# Task instructions:
Print out the material that follows word for word.

====================

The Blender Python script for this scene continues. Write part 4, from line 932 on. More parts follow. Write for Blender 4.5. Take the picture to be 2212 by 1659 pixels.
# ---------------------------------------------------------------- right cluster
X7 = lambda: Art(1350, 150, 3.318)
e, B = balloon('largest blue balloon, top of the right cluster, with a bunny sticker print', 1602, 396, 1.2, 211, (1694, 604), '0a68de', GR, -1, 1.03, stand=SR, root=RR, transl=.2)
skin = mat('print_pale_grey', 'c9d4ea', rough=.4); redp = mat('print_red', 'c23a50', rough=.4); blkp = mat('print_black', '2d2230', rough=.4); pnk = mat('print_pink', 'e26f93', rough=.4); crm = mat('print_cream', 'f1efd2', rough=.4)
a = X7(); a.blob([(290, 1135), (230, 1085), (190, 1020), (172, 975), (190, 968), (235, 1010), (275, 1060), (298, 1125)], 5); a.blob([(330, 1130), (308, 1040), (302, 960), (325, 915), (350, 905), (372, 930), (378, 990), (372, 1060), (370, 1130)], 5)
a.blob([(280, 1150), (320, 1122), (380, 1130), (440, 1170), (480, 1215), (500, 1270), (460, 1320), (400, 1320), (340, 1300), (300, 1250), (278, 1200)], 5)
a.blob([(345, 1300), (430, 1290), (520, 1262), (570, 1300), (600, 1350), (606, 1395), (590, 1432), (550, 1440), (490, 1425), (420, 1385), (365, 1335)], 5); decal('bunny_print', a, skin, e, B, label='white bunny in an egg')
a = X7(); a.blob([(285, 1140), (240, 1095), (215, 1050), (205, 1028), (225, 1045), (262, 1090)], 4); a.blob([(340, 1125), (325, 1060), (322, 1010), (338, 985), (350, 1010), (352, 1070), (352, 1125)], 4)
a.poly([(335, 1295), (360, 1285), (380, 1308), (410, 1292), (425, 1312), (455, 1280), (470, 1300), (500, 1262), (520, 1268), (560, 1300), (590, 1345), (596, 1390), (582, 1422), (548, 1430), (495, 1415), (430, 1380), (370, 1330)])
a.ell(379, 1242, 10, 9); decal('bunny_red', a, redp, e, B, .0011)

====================

# Response:
The Blender Python script for this scene continues. Write part 4, from line 932 on. More parts follow. Write for Blender 4.5. Take the picture to be 2212 by 1659 pixels.
# ---------------------------------------------------------------- right cluster
X7 = lambda: Art(1350, 150, 3.318)
e, B = balloon('largest blue balloon, top of the right cluster, with a bunny sticker print', 1602, 396, 1.2, 211, (1694, 604), '0a68de', GR, -1, 1.03, stand=SR, root=RR, transl=.2)
skin = mat('print_pale_grey', 'c9d4ea', rough=.4); redp = mat('print_red', 'c23a50', rough=.4); blkp = mat('print_black', '2d2230', rough=.4); pnk = mat('print_pink', 'e26f93', rough=.4); crm = mat('print_cream', 'f1efd2', rough=.4)
a = X7(); a.blob([(290, 1135), (230, 1085), (190, 1020), (172, 975), (190, 968), (235, 1010), (275, 1060), (298, 1125)], 5); a.blob([(330, 1130), (308, 1040), (302, 960), (325, 915), (350, 905), (372, 930), (378, 990), (372, 1060), (370, 1130)], 5)
a.blob([(280, 1150), (320, 1122), (380, 1130), (440, 1170), (480, 1215), (500, 1270), (460, 1320), (400, 1320), (340, 1300), (300, 1250), (278, 1200)], 5)
a.blob([(345, 1300), (430, 1290), (520, 1262), (570, 1300), (600, 1350), (606, 1395), (590, 1432), (550, 1440), (490, 1425), (420, 1385), (365, 1335)], 5); decal('bunny_print', a, skin, e, B, label='white bunny in an egg')
a = X7(); a.blob([(285, 1140), (240, 1095), (215, 1050), (205, 1028), (225, 1045), (262, 1090)], 4); a.blob([(340, 1125), (325, 1060), (322, 1010), (338, 985), (350, 1010), (352, 1070), (352, 1125)], 4)
a.poly([(335, 1295), (360, 1285), (380, 1308), (410, 1292), (425, 1312), (455, 1280), (470, 1300), (500, 1262), (520, 1268), (560, 1300), (590, 1345), (596, 1390), (582, 1422), (548, 1430), (495, 1415), (430, 1380), (370, 1330)])
a.ell(379, 1242, 10, 9); decal('bunny_red', a, redp, e, B, .0011)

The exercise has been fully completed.